Join International Writing Program (IWP) writers-in-residence and members of the public in person or online for a panel discussion of "Identity Politics:"
In recent decades, what in shorthand is referred to as "identity politics" has had a pervasive role in shaping the U.S.’s artistic production. Is such updating of older cultural and social norms also the case where you write? Why or why not?
Current IWP 2021 Fall Residents on the panel:
Edwige DRO (translator, activist, writer; Côte d’Ivoire) is a co-founder of the collective Abidjan Lit and the founder of 1949, “a library of women’s writings from Africa and the black world.” She has facilitated, judged, and translated for many writing competitions, and coordinated the Francophone program of Writivism in Uganda. Her stories and essays, published in magazines like Popula, This is Africa and the Johannesburg Review of Books, have been widely anthologized. She participates courtesy of the U.S. Embassy in Abidjan (Côte d’Ivoire).
Muthi NHLEMA (fiction; Malawi) writes speculative fiction. His novella Ta O’reva was shortlisted for Best Novella at the inaugural 2017 Nommo Awards for African Speculative Fiction; other work has also won his country's leading literary prize, FMB-MAWU Short Story Prize, and been long-listed for the Writivism Short Story Prize. The story "One Wit’ This Place" opened the 2016 Imagine Africa 500 anthology. His participation was made possible by the U.S. Embassy in Lilongwe (Malawi).
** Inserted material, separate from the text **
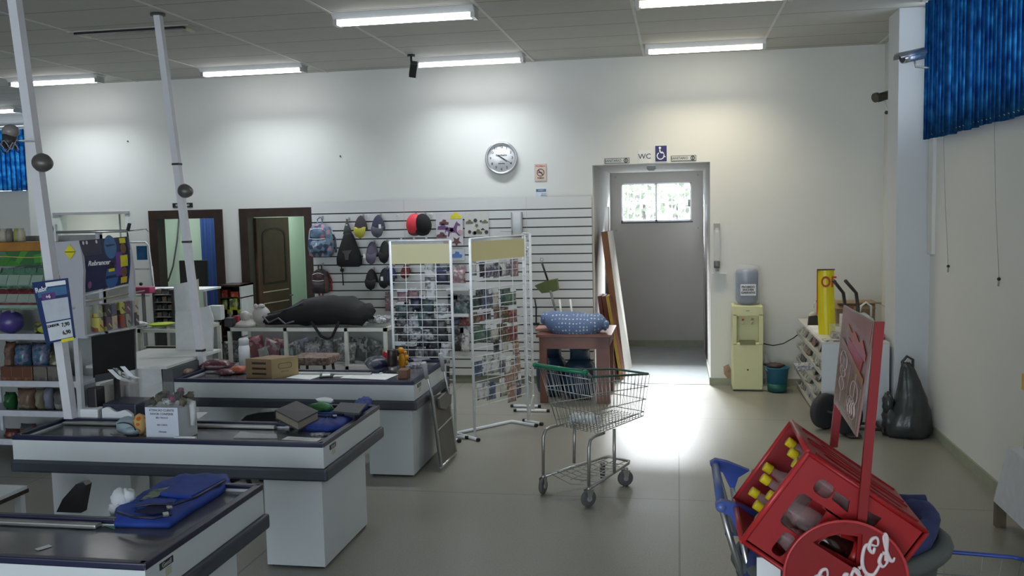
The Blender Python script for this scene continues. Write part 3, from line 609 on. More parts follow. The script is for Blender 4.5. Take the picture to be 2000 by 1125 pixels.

Dominika SLOWIK (fiction writer; Poland) is the author of two novels, Atlas Doppelganger (2015), finalist for the 2016 Gdynia Literary Prize, and Zimowla (2019), which won the national award Paszport Polityki 2020 alongside other honors; Samosiejki, a collection of stories, is forthcoming in 2021. She also writes reviews, and a regular literary column. Slowik's current work is dedicated to the Anthropocene and climate change. She participates courtesy of the U.S. Embassy in Warsaw.